Popular anger reached a boiling point in 1380, when the war with France prompted the Crown to introduce a successive series of Poll Taxes within a four year period. Not only was the tax a great hardship, the landlords responded by increasing rents, enraging the peasants who were tied to the land by the Statute of 1346. After the imposition of the latest poll tax, many peasants hid from the tax collectors, resulting in a lower total sum collected despite the tax increase. The Royal Council responded by sending the tax collectors out again with orders to collect the total amount due — an act which ultimately triggered the outbreak of the revolt.

The first major incident took place at the village of Fobbing in Essex, where a tax collector and his men arrived and summoned peasants from the surrounding villages. Those who obediently answered the summons were informed that not only would they be forced to pay the tax a second time, they would also have to make up the difference for those who refused to answer the summons. A riot immediately broke out, and the tax collector and his men were beaten and expelled from the village, as were subsequent officials sent in to subdue the unrest.

Word of the revolt spread quickly to villages throughout Essex, and bands of peasants began to form and attack manor houses and government buildings, destroying tax documents and records of debts. Some landowners were killed, taken prisoner, or put through various humiliating ordeals by the vengeful peasants. Similar uprisings soon spread to Kent, and then to other parts of England. Rebels from Kent laid siege to Maidstone Castle and freed a rebellious priest named John Ball, who had been imprisoned by the Church after he preached a sermon in the peasants' favor. 

A huge force of peasants (estimated to have been as many as 50,000) began marching toward London in order to demand the abolition of serfdom and the repeal of the poll tax. They were led by a mysterious man named Wat Tyler, who may have been a soldier returned from the war in France. After surrounding London, the peasants crossed London Bridge and occupied the city. Many peasants became extremely unruly, engaging in bouts of drinking, looting, and violence. Fleet Prison was broken into, a number of foreign merchants were massacred, and the Savoy Palace was ransacked and burned down.

The young King Richard and his councilmen were completely unprepared for the uprising, and had only a few hundred troops at their disposal. Having little recourse, King Richard agreed to meet with the peasants for negotiations on June 14, where he conceded to nearly all their demands, including the creation of charters attesting that the holders had been pardoned for taking part in the revolt. While the King was preoccupied with the negotiations, a force of peasants took advantage of his absence and stormed the Tower of London, where they took vengeance on many of their most hated enemies. The Archbishop of Canterbury, the Lord Treasurer, and John Legge (the creator of the loathed poll tax) were all dragged from the tower and beheaded.

After the first day of negotiations many peasants began to leave the city with their charters, believing that the King would keep his word. However, Wat Tyler and a substantial force remained, demanding a second meeting with the King in which they would issue further demands. The second meeting took place outside the city walls, possibly at the request of the Lord Mayor William Walworthe, who was maneuvering to get the peasants outside the city. Exactly what really took place on the second meeting is not known, as only the King's own chroniclers recorded the event. 

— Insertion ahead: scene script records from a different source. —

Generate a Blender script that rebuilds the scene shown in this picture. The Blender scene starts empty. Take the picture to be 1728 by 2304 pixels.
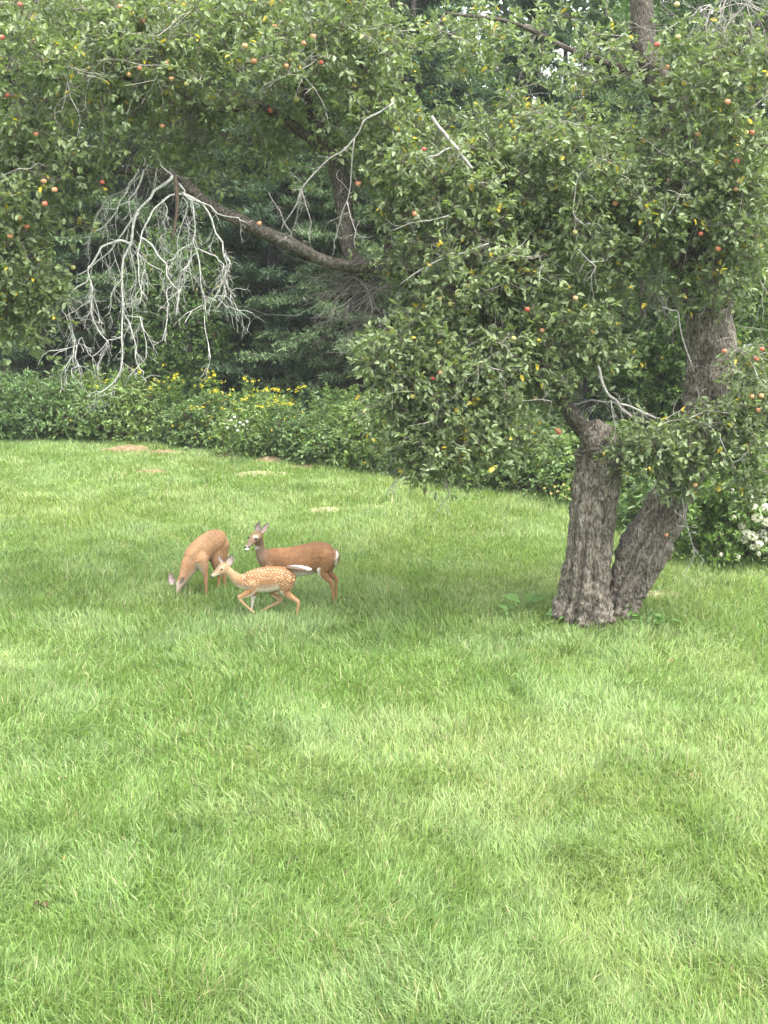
import bpy, math, random
import numpy as np
from mathutils import Vector, Matrix
random.seed(7); RNG = np.random.default_rng(11)
R = math.radians
S = bpy.context.scene
COL = S.collection

# ------------------------------------------------------------ camera / sky / sun / exposure
F = 3000.0                       # focal length in photo pixels (photo 1728 x 2304)
CAMZ = 5.7
PITCH = math.atan(652 / F)       # camera looks down by this much
cam_d = bpy.data.cameras.new('camera'); cam = bpy.data.objects.new('camera', cam_d); COL.objects.link(cam)
cam_d.sensor_fit = 'VERTICAL'; cam_d.sensor_height = 24; cam_d.sensor_width = 18; cam_d.lens = F / 2304 * 24
cam_d.clip_end = 2000
cam.location = (0, 0, CAMZ); cam.rotation_euler = (math.pi / 2 - PITCH, 0, 0)
S.camera = cam
W = bpy.data.worlds.new('World'); S.world = W; W.use_nodes = True
nt = W.node_tree; bg = nt.nodes['Background']
sky = nt.nodes.new('ShaderNodeTexSky'); sky.sky_type = 'NISHITA'; sky.sun_disc = False
SUN_EL, SUN_AZ = R(68), R(125)    # azimuth measured from +Y towards +X
sky.sun_elevation = SUN_EL; sky.sun_rotation = SUN_AZ; sky.dust_density = 4.0; sky.air_density = 1.0
hs = nt.nodes.new('ShaderNodeHueSaturation'); hs.inputs['Saturation'].default_value = 0.25
nt.links.new(sky.outputs[0], hs.inputs['Color']); nt.links.new(hs.outputs[0], bg.inputs[0])
bg.inputs[1].default_value = 0.15
sd = bpy.data.lights.new('sun', 'SUN'); sd.energy = 1.3; sd.angle = R(45); sd.color = (1, .96, .88)
sun = bpy.data.objects.new('sun', sd); COL.objects.link(sun)
sdir = Vector((math.sin(SUN_AZ) * math.cos(SUN_EL), math.cos(SUN_AZ) * math.cos(SUN_EL), math.sin(SUN_EL)))
sun.rotation_euler = sdir.to_track_quat('Z', 'Y').to_euler(); sun.location = (8, 10, 25)
S.view_settings.view_transform = 'Standard'; S.view_settings.look = 'None'; S.view_settings.gamma = 1
S.view_settings.exposure = 2.35
S.cycles.max_bounces = 6; S.cycles.diffuse_bounces = 3; S.cycles.transmission_bounces = 4
S.cycles.transparent_max_bounces = 4; S.cycles.volume_bounces = 0

# ------------------------------------------------------------ helpers
cP, sP = math.cos(PITCH), math.sin(PITCH)
def pt(px, py, Y):
    """world point seen at photo pixel (px,py) at ground distance Y"""
    a = (px - 864) / F; b = (1152 - py) / F
    d = Vector((a, cP + b * sP, -sP + b * cP))
    t = Y / d.y
    return Vector((d.x * t, Y, CAMZ + d.z * t))
def gpt(px, py):
    a = (px - 864) / F; b = (1152 - py) / F
    d = Vector((a, cP + b * sP, -sP + b * cP)); t = -CAMZ / d.z
    return Vector((d.x * t, d.y * t, 0))
def proj(P):
    P = np.asarray(P, float); x = P[..., 0]; y = P[..., 1]; z = P[..., 2] - CAMZ
    dep = y * cP - z * sP; up = y * sP + z * cP
    return 864 + F * x / dep, 1152 - F * up / dep

def _hash(ix, iy, s):
    h = (ix.astype(np.int64) * 374761393 + iy.astype(np.int64) * 668265263 + s * 1442695041) & 0xffffffff
    h = ((h ^ (h >> 13)) * 1274126177) & 0xffffffff
    h = h ^ (h >> 16)
    return (h & 0xffffff) / float(0xffffff)
def vnoise(x, y, s=0):
    x = np.asarray(x, float); y = np.asarray(y, float)
    ix = np.floor(x); iy = np.floor(y); fx = x - ix; fy = y - iy
    fx = fx * fx * (3 - 2 * fx); fy = fy * fy * (3 - 2 * fy)
    a = _hash(ix, iy, s); b = _hash(ix + 1, iy, s); c = _hash(ix, iy + 1, s); d = _hash(ix + 1, iy + 1, s)
    return (a * (1 - fx) + b * fx) * (1 - fy) + (c * (1 - fx) + d * fx) * fy
def fbm(x, y, s=0, o=3):
    v = 0; a = .5; t = 0
    for k in range(o):
        v = v + a * vnoise(x * 2 ** k, y * 2 ** k, s + k * 17); t += a; a *= .5
    return v / t
def gh(x, y):
    """lawn height"""
    return (fbm(np.asarray(x) * .35, np.asarray(y) * .35, 5, 2) - .5) * .07 + (fbm(np.asarray(x) * 1.6, np.asarray(y) * 1.6, 9, 2) - .5) * .05
def ghf(x, y): return float(gh(np.array([x]), np.array([y]))[0])

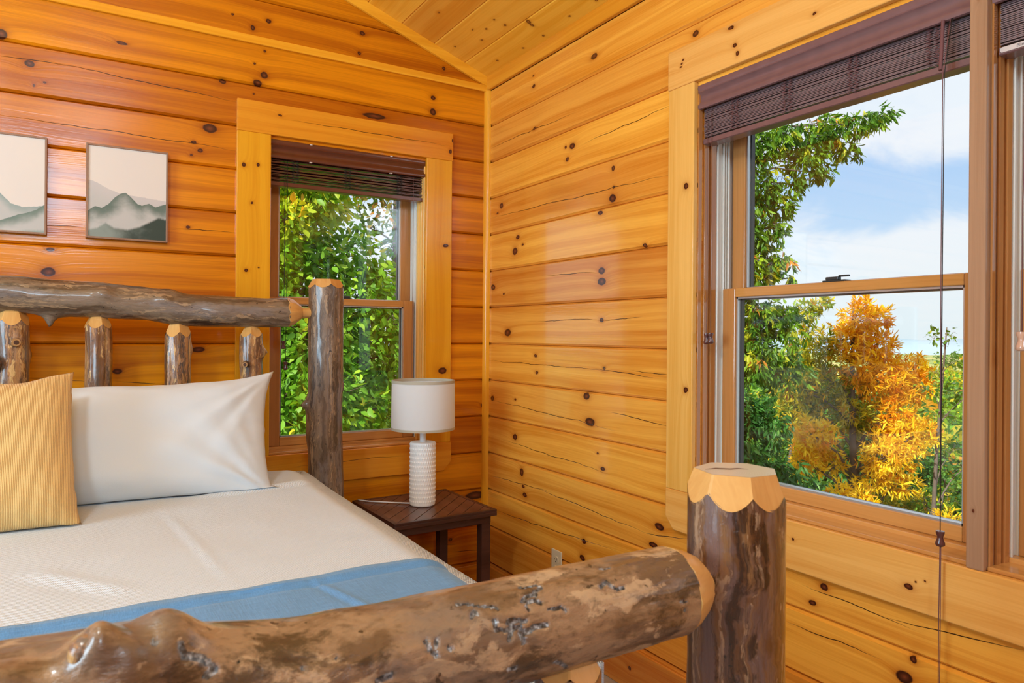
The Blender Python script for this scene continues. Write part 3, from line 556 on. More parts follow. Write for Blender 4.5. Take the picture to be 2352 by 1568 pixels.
# ---------------------------------------------------------------- pictures
def print_mat(name, u0, z0, wd, ht, ridges, lower):
    m, t, p = new_mat(name)
    s = t.sep(t.node('ShaderNodeTexCoord').outputs['Object'])
    u = t.m('DIVIDE', t.m('SUBTRACT', s[0], u0), wd); v = t.m('DIVIDE', t.m('SUBTRACT', s[2], z0), ht); uv = t.comb(u, v, 0)
    rg = t.noise(t.comb(t.m('MULTIPLY', u, 26.0), 0.0, u0 * 9), 1.0, 5.0, 0.6)
    fogn = t.noise(t.v('MULTIPLY', uv, (3.0, 5.0, 1)), 1.0, 5.0, 0.55, 0.3)
    col = t.mix(t.noise(uv, 2.0, 2.0), (0.74, 0.65, 0.58), (0.78, 0.68, 0.57))
    for (stops, amp, dark, fade, fogmul) in ridges:
        h = t.m('ADD', t.ramp(u, stops, 'B_SPLINE' if amp < 0.012 else 'LINEAR'), t.m('MULTIPLY', t.m('SUBTRACT', rg, 0.5), amp))
        dd = t.m('SUBTRACT', h, v); inside = t.sstep(dd, 0.0, 0.006)
        fog = t.sstep(t.m('ADD', dd, t.m('MULTIPLY', t.m('SUBTRACT', fogn, 0.5), fade * fogmul)), 0.0, fade)
        lay = t.mix(fog, dark, (0.52, 0.49, 0.44)); col = t.mix(inside, col, lay)
    stops, amp, dark, light = lower
    h = t.m('ADD', t.ramp(u, stops), t.m('MULTIPLY', t.m('SUBTRACT', t.noise(t.comb(t.m('MULTIPLY', u, 60.0), 0, 0), 1.0, 4.0, 0.7), 0.5), amp))
    lay = t.mix(t.sstep(t.m('ADD', u, t.m('MULTIPLY', t.m('SUBTRACT', fogn, 0.5), 1.0)), 0.1, 0.75), light, dark)
    col = t.mix(t.sstep(t.m('SUBTRACT', h, v), 0.0, 0.035), col, lay)
    t.l.new(col, p.inputs['Base Color']); p.inputs['Roughness'].default_value = 0.55
    return m
M_frame = pine('picture_frame_wood', 'z', 'x', (0.36, 0.20, 0.12), (0.24, 0.12, 0.07), (), (), 41, rough=0.45, coat=0.0)
def picture(label, x0, x1, z0, z1, mat):
    r = empty('framed_print', ((x0 + x1) / 2, YB, z0)); tag(r, label, 'picture', 'framed mountain prints over the bed')
    f = 0.0065; bm = BM()
    for a, b, c_, d_ in ((x0, x0 + f, z0, z1), (x1 - f, x1, z0, z1), (x0 + f, x1 - f, z0, z0 + f), (x0 + f, x1 - f, z1 - f, z1)): box(bm, a, b, YB - 0.026, YB - 0.0005, c_, d_)
    obj('frame', bm, M_frame, r, bevel=0.001)
    bm = BM(); box(bm, x0 + f, x1 - f, YB - 0.021, YB - 0.017, z0 + f, z1 - f); obj('print', bm, mat, r)
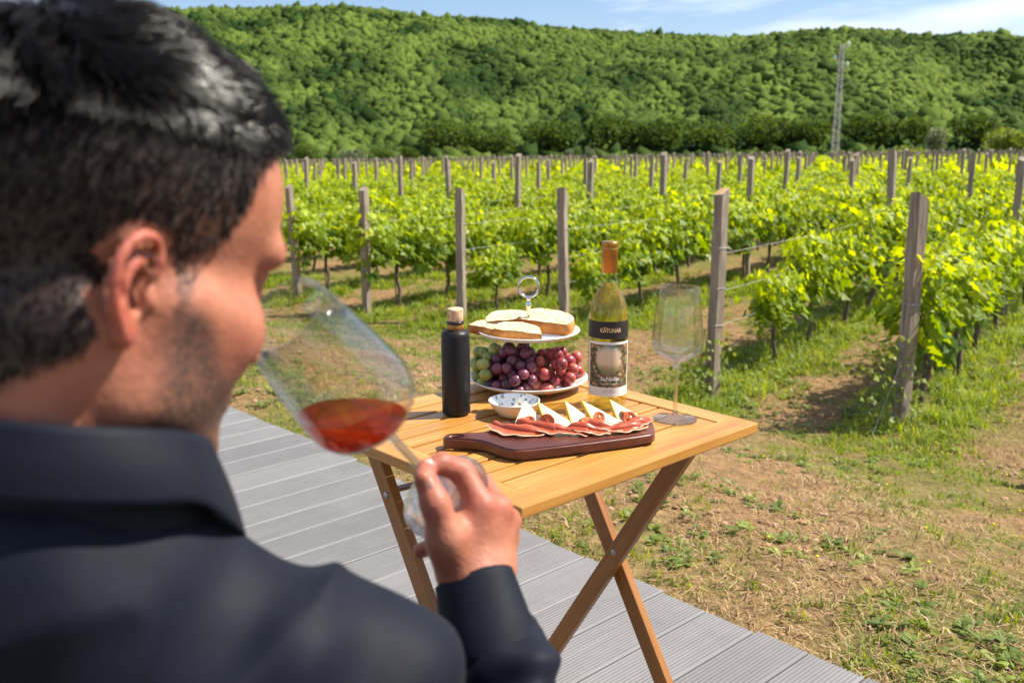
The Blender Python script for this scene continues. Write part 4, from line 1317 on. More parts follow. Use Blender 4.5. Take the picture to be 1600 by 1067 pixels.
def wine_mat(name, col, transp=0.3, ior=1.34):
    m, nt, n, l, b = new_mat(name); n.remove(b)
    g = n.new('ShaderNodeBsdfGlass'); g.inputs['Color'].default_value = (*col, 1); g.inputs['IOR'].default_value = ior; g.inputs['Roughness'].default_value = 0.0
    t = n.new('ShaderNodeBsdfTransparent'); t.inputs['Color'].default_value = (*col, 1)
    mx = n.new('ShaderNodeMixShader'); mx.inputs['Fac'].default_value = transp
    l.new(g.outputs[0], mx.inputs[1]); l.new(t.outputs[0], mx.inputs[2])
    l.new(mx.outputs[0], n['Material Output'].inputs['Surface'])
    return m

def build_wine_bottle():
    root = tag(empty('wine_bottle', (0.1825, 1.846, TZ + 0.0005), R(2)), 'clear bottle of white wine with copper capsule and picture label', 'bottle')
    glass = thin_glass('bottle_glass', (0.975, 0.985, 0.94), 0.0, 1.45)
    out = [(0.0001, 0.018), (0.010, 0.017), (0.020, 0.010), (0.027, 0.002), (0.031, 0.0), (0.0350, 0.002), (0.0368, 0.008), (0.0372, 0.02), (0.0372, 0.165), (0.0368, 0.180), (0.0345, 0.196), (0.0300, 0.211), (0.0235, 0.223), (0.0175, 0.2325), (0.0148, 0.243), (0.0142, 0.256), (0.0142, 0.262)]
    lathe_obj('glass_body', out, glass, root, 64)
    wine = wine_mat('white_wine', (0.995, 0.935, 0.55), 0.74)
    lathe_obj('wine', [(0.0001, 0.0205), (0.0095, 0.0195), (0.0195, 0.0125), (0.027, 0.0045), (0.031, 0.0025), (0.0338, 0.0045), (0.0352, 0.010), (0.0355, 0.02), (0.0355, 0.165), (0.0351, 0.180), (0.0328, 0.1955), (0.0284, 0.2095), (0.0220, 0.2215), (0.0161, 0.2315), (0.0140, 0.2375), (0.0001, 0.2375)], wine, root, 64)
    cop = noisy('copper_capsule', [(0.3, (0.40, 0.18, 0.040)), (0.7, (0.54, 0.27, 0.07))], nscale=30, rough=0.30, bstr=0.05, Metallic=0.8)
    lathe_obj('capsule', [(0.0147, 0.2585), (0.0152, 0.259), (0.0152, 0.300), (0.0158, 0.3012), (0.0160, 0.304), (0.0153, 0.3052), (0.0153, 0.3062), (0.0160, 0.3075), (0.0160, 0.3145), (0.0150, 0.3165), (0.0001, 0.3168)], cop, root, 48)
    black = noisy('black_label', [(0.3, (0.012, 0.011, 0.012)), (0.7, (0.02, 0.018, 0.018))], nscale=40, rough=0.55, bstr=0)
    paper = noisy('label_paper', [(0.3, (0.74, 0.70, 0.63)), (0.7, (0.80, 0.765, 0.70))], nscale=50, rough=0.7, bstr=0.05)
    gold = plain('gold_print', (0.80, 0.58, 0.30), 0.45, 0.2)
    white = plain('white_print', (0.85, 0.84, 0.80), 0.6)
    grey = plain('grey_print', (0.25, 0.24, 0.23), 0.7)
    r1 = 0.0376
    c0 = -math.pi / 2
    v, q, uv = patch(r1, c0 - 1.62, c0 + 1.62, 0.1385, 0.1715, 44, 3)
    bl = link('black_label', np_mesh('black_label', v, q, black, True), root)
    v, f = text_mesh('KATUNAR', 0.0112, 0.0405); link('lettering', np_mesh('lettering', wrap(v, r1 + 0.0003, 0.1545), f, gold), bl)
    bar = np.array([(-0.0150, 0.0047, 0), (-0.0082, 0.0047, 0), (-0.0082, 0.0056, 0), (-0.0150, 0.0056, 0)])
    link('lettering', np_mesh('lettering', wrap(bar, r1 + 0.0003, 0.1553), np.array([(0, 1, 2, 3)]), gold), bl)
    v, q, uv = patch(r1, c0 - 1.30, c0 + 1.30, 0.0275, 0.1325, 40, 4)
    pl_ = link('paper_label', np_mesh('paper_label', v, q, paper, True), root)
    # picture: a plain orchard view framed by leaves and fruit
    m, nt, n, l, b = new_mat('label_picture')
    uvn = n.new('ShaderNodeUVMap'); uvn.uv_map = 'UVMap'
    sp = n.new('ShaderNodeSeparateXYZ'); l.new(uvn.outputs[0], sp.inputs[0])
    mp = n.new('ShaderNodeMapping'); mp.inputs['Scale'].default_value = (1.0, 1.15, 1); l.new(uvn.outputs[0], mp.inputs[0])
    nz = noise(n, l, mp.outputs[0], 7, 5, 0.65, 0.4)
    land = ramp(n, [(0.0, (0.04, 0.04, 0.015)), (0.2, (0.14, 0.12, 0.045)), (0.38, (0.26, 0.22, 0.10)), (0.47, (0.42, 0.32, 0.17)), (0.55, (0.66, 0.49, 0.32)), (0.8, (0.70, 0.56, 0.41)), (1.0, (0.38, 0.47, 0.42))])
    av = n.new('ShaderNodeMath'); av.operation = 'MULTIPLY_ADD'; av.inputs[1].default_value = 0.16
    sb = n.new('ShaderNodeMath'); sb.operation = 'SUBTRACT'; sb.inputs[1].default_value = 0.5
    l.new(nz.outputs['Fac'], sb.inputs[0]); l.new(sb.outputs[0], av.inputs[0]); l.new(sp.outputs['Y'], av.inputs[2])
    l.new(av.outputs[0], land.inputs['Fac'])
    vo = n.new('ShaderNodeTexVoronoi'); vo.inputs['Scale'].default_value = 15; l.new(mp.outputs[0], vo.inputs['Vector'])
    sx = n.new('ShaderNodeSeparateXYZ'); l.new(vo.outputs['Color'], sx.inputs[0])
    fruit = ramp(n, [(0.0, (0.04, 0.05, 0.02)), (0.3, (0.12, 0.12, 0.045)), (0.5, (0.24, 0.10, 0.06)), (0.62, (0.42, 0.34, 0.10)), (0.72, (0.14, 0.20, 0.14)), (0.85, (0.45, 0.14, 0.08)), (1.0, (0.60, 0.50, 0.24))])
    l.new(sx.outputs[0], fruit.inputs['Fac'])
    dm = n.new('ShaderNodeMixRGB'); dm.blend_type = 'MULTIPLY'; dm.inputs['Fac'].default_value = 0.8
    dr = ramp(n, [(0.1, (1, 1, 1)), (0.75, (0.3, 0.3, 0.3))]); l.new(vo.outputs['Distance'], dr.inputs['Fac'])
    l.new(fruit.outputs['Color'], dm.inputs['Color1']); l.new(dr.outputs['Color'], dm.inputs['Color2'])
    vs = n.new('ShaderNodeVectorMath'); vs.operation = 'SUBTRACT'; vs.inputs[1].default_value = (0.48, 0.63, 0); l.new(uvn.outputs[0], vs.inputs[0])
    vm = n.new('ShaderNodeVectorMath'); vm.operation = 'MULTIPLY'; vm.inputs[1].default_value = (1.25, 1.0, 0); l.new(vs.outputs[0], vm.inputs[0])
    vl = n.new('ShaderNodeVectorMath'); vl.operation = 'LENGTH'; l.new(vm.outputs[0], vl.inputs[0])
    ad = n.new('ShaderNodeMath'); ad.operation = 'MULTIPLY_ADD'; ad.inputs[1].default_value = 0.35; l.new(sb.outputs[0], ad.inputs[0]); l.new(vl.outputs['Value'], ad.inputs[2])
    mk = ramp(n, [(0.30, (0, 0, 0)), (0.40, (1, 1, 1))]); l.new(ad.outputs[0], mk.inputs['Fac'])
    fm = n.new('ShaderNodeMixRGB'); l.new(mk.outputs['Color'], fm.inputs['Fac']); l.new(land.outputs['Color'], fm.inputs['Color1']); l.new(dm.outputs['Color'], fm.inputs['Color2'])
    l.new(fm.outputs['Color'], b.inputs['Base Color']); b.inputs['Roughness'].default_value = 0.6
    v, q, uv = patch(r1 + 0.0002, c0 - 1.18, c0 + 1.16, 0.0455, 0.1275, 40, 10)
    pic = link('label_picture', np_mesh('label_picture', v, q, m, True, uv=uv), pl_)
    v, f = text_mesh('Sv.Nedija', 0.0112, 0.036); link('lettering', np_mesh('lettering', wrap(v, r1 + 0.0005, 0.0620), f, white), pic)
    for zc, w_, hgt, mt, par, rr in ((0.0525, 0.034, 0.0022, white, pic, r1 + 0.0005), (0.0395, 0.023, 0.0016, grey, pl_, r1 + 0.0003), (0.0362, 0.028, 0.0016, grey, pl_, r1 + 0.0003)):
        # runs of print too small to read in the photograph
        g = np.random.default_rng(int(zc * 1e4)); x = -w_ / 2; parts = []
        while x < w_ / 2:
            ww = g.uniform(0.0005, 0.0011); hh = hgt * g.uniform(0.6, 1.0)
            parts.append((np.array([(x, -hh / 2, 0), (x + ww, -hh / 2, 0), (x + ww, hh / 2, 0), (x, hh / 2, 0)]), np.array([(0, 1, 2, 3)])))
            x += ww + (0.0005 if g.random() > 0.2 else 0.0016)
        v, f = merge(parts); link('small_print', np_mesh('small_print', wrap(v, rr, zc), f, mt), par)
    v, q, uv = patch(r1, c0 + 1.52, c0 + 2.9, 0.045, 0.13, 14, 3)
    link('back_label', np_mesh('back_label', v, q, plain('dark_back_label', (0.05, 0.05, 0.055), 0.6), True), root)
build_wine_bottle()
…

According to the chroniclers, Wat Tyler rode ahead of his main force to meet with the King, whereupon he behaved belligerently and immediately started a confrontation after dismounting his horse. After Tyler drew his dagger, the Lord Mayor drew his sword and struck a mortal blow to Tyler's neck, after which one of the King's knights ran Tyler through and killed him.

Seeing that their leader had been enclosed by the King's men, the rebel force began to go into an uproar. However, King Richard placated them by riding forward and shouting the ambiguous words "You shall have no captain but me." The King then claimed that Tyler had been knighted rather than cut down, and promised the peasants that all their demands would be met provided they marched to St. John's fields and waited.

The peasants did as requested, and the King's men immediately prepared to retaliate against the rebels. Messengers were dispatched to summon royal troops, which were sent to slaughter the rebellious peasants who remained in the main group. Peasants who naively brandished the charters they had received in London were executed. John Ball, the rebellious priest who had played a key role in instigating the revolt, was hung, drawn and quartered in order to instill fear into anyone tempted to follow his example. After several thousand peasants had been sent to the gallows, the revolt was ended.

Even though the rebellion itself was crushed, the incident demonstrated in no uncertain terms that the peasants were a potentially dangerous force to be reckoned with, and that they could not be treated with the same level of impunity that had prevailed in earlier stages of feudalism. The poll tax was never raised again, and Parliament no longer attempted to force down the peasants' wages by legislative fiat. Most lords also began to treat the peasants with a greater measure of respect, making many more of them free men upon their request. Many historians consider the Peasants Revolt of 1381 a key event leading to the eventual breakdown of the feudal system itself.